--- start STORED DATA ---

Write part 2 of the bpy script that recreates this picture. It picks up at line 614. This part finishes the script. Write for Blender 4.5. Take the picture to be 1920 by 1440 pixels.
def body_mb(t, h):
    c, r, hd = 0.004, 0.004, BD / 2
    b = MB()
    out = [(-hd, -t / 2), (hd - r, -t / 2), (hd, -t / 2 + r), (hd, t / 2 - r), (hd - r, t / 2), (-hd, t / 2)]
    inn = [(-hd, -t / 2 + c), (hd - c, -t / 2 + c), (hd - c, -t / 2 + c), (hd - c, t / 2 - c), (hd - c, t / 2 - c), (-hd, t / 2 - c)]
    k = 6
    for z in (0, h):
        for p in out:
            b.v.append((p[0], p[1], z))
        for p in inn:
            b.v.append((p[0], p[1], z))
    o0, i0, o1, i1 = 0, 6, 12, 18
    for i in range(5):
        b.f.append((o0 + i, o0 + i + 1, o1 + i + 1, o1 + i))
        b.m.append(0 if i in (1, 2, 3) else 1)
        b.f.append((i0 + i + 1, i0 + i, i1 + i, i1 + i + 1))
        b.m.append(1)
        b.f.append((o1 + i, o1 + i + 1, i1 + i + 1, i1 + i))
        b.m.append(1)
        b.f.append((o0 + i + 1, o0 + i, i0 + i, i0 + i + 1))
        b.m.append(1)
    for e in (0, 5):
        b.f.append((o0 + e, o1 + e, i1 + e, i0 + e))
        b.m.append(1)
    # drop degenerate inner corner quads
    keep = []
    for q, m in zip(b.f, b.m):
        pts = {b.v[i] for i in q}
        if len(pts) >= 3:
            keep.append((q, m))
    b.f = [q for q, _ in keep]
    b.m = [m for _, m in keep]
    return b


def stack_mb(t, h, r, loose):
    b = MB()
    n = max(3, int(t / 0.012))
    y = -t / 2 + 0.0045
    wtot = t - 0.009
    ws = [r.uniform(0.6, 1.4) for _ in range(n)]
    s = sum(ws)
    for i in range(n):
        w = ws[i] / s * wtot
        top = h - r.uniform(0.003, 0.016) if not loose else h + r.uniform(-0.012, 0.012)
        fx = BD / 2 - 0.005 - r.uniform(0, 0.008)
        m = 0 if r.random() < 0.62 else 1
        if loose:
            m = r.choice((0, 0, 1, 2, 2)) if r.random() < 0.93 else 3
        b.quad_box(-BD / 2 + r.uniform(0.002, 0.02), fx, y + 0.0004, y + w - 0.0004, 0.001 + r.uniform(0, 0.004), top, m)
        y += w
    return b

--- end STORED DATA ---

Restate the data above word for word, please.

Write part 2 of the bpy script that recreates this picture. It picks up at line 614. This part finishes the script. Write for Blender 4.5. Take the picture to be 1920 by 1440 pixels.
def body_mb(t, h):
    c, r, hd = 0.004, 0.004, BD / 2
    b = MB()
    out = [(-hd, -t / 2), (hd - r, -t / 2), (hd, -t / 2 + r), (hd, t / 2 - r), (hd - r, t / 2), (-hd, t / 2)]
    inn = [(-hd, -t / 2 + c), (hd - c, -t / 2 + c), (hd - c, -t / 2 + c), (hd - c, t / 2 - c), (hd - c, t / 2 - c), (-hd, t / 2 - c)]
    k = 6
    for z in (0, h):
        for p in out:
            b.v.append((p[0], p[1], z))
        for p in inn:
            b.v.append((p[0], p[1], z))
    o0, i0, o1, i1 = 0, 6, 12, 18
    for i in range(5):
        b.f.append((o0 + i, o0 + i + 1, o1 + i + 1, o1 + i))
        b.m.append(0 if i in (1, 2, 3) else 1)
        b.f.append((i0 + i + 1, i0 + i, i1 + i, i1 + i + 1))
        b.m.append(1)
        b.f.append((o1 + i, o1 + i + 1, i1 + i + 1, i1 + i))
        b.m.append(1)
        b.f.append((o0 + i + 1, o0 + i, i0 + i, i0 + i + 1))
        b.m.append(1)
    for e in (0, 5):
        b.f.append((o0 + e, o1 + e, i1 + e, i0 + e))
        b.m.append(1)
    # drop degenerate inner corner quads
    keep = []
    for q, m in zip(b.f, b.m):
        pts = {b.v[i] for i in q}
        if len(pts) >= 3:
            keep.append((q, m))
    b.f = [q for q, _ in keep]
    b.m = [m for _, m in keep]
    return b


def stack_mb(t, h, r, loose):
    b = MB()
    n = max(3, int(t / 0.012))
    y = -t / 2 + 0.0045
    wtot = t - 0.009
    ws = [r.uniform(0.6, 1.4) for _ in range(n)]
    s = sum(ws)
    for i in range(n):
        w = ws[i] / s * wtot
        top = h - r.uniform(0.003, 0.016) if not loose else h + r.uniform(-0.012, 0.012)
        fx = BD / 2 - 0.005 - r.uniform(0, 0.008)
        m = 0 if r.random() < 0.62 else 1
        if loose:
            m = r.choice((0, 0, 1, 2, 2)) if r.random() < 0.93 else 3
        b.quad_box(-BD / 2 + r.uniform(0.002, 0.02), fx, y + 0.0004, y + w - 0.0004, 0.001 + r.uniform(0, 0.004), top, m)
        y += w
    return b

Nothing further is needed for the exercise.